The work will also help us understand ourselves and the world in which we live a little better.

Dean discusses his work in the November issue of Physics Today, published by the American Institute of Physics.

"What we've found over the last decade is understanding the stable nuclei isn't enough," Dean explained. "We know what happens in stable nuclei pretty well -- there are only 300 of them -- but when you add neutrons to the nucleus, you isolate and amplify different aspects of the underlying interactions within the nucleus. You can make a better theoretical description of all nuclei by understanding the very neutron-rich nuclei."
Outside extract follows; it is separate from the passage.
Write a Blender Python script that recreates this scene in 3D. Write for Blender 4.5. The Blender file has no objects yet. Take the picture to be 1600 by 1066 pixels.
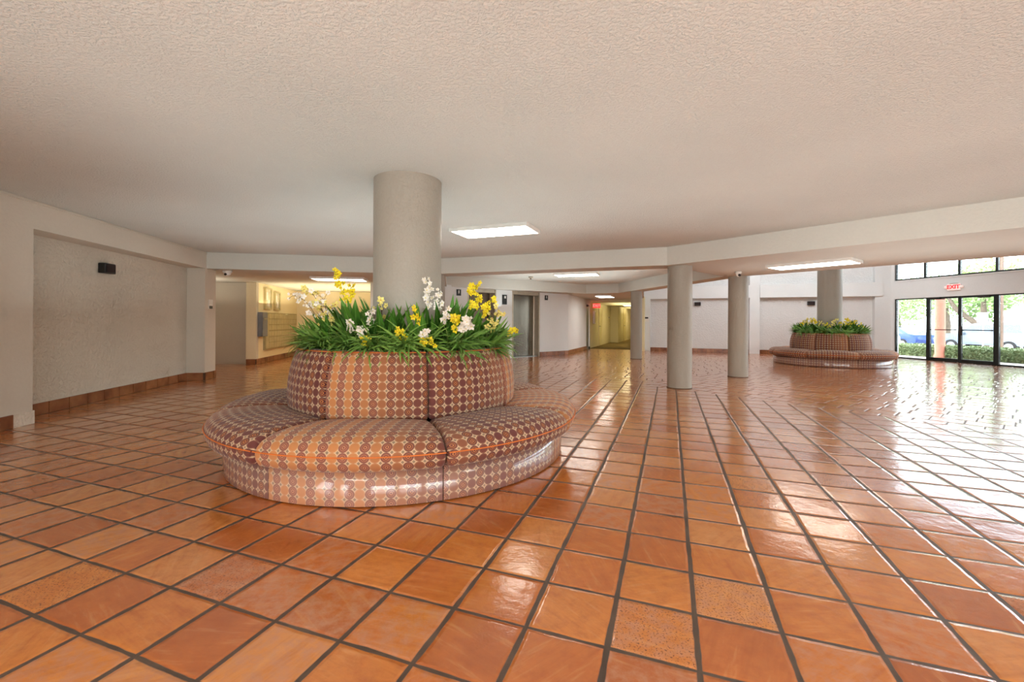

By pursuing unstable nuclei, the team has expanded its list twentyfold, from around 280 stable nuclei to 6,000 possible nuclei. It is pursuing its calculations on Jaguar using several techniques, depending on the size -- and therefore complexity -- of the nucleus.

Three of these approaches are ab initio calculations, relying on the specific properties and interactions of individual particles. While these techniques provide the most accurate information possible, the calculations become overwhelming as the team pursues ever-larger nuclei. Nevertheless, one of these techniques has scaled more successfully than the others. The team has successfully applied coupled-cluster theory, as the technique is known, to medium-mass nuclei. A fourth technique, known as density functional theory, is able to calculate the properties of larger nuclei by relying on the density of particles interacting with each other.

"You get different kinds of physics depending on how many particles you have in the nucleus," Dean said, noting that members of his team are world leaders in nuclear density functional theory. "With just two particles you never see the kind of effects that you have with 100 particles or 200 particles."

As it moves forward, the team also needs the help of experimental facilities. Physicists are discovering that exotic nuclei far from stability have unexpected properties, and computational scientists must be able to validate their calculations. On the other hand, it is both expensive and time consuming to explore these nuclei using accelerators. The Facility for Rare Isotope Beams under consideration by the Department of Energy and the National Science Foundation, for example, would cost half a billion dollars to construct and would not be available for years.

"At some point you won't be able to do all experiments on nuclei," Dean explained. "What experiments do for you is to enable you to benchmark your theory, to say, 'Ah, I know what my theory is doing in this region.'

"What we're doing is calculating the whole mass table -- all 6,000 nuclei -- and once you calculate that you can compare the ones that are measured -- maybe 2,000 -- to experiment."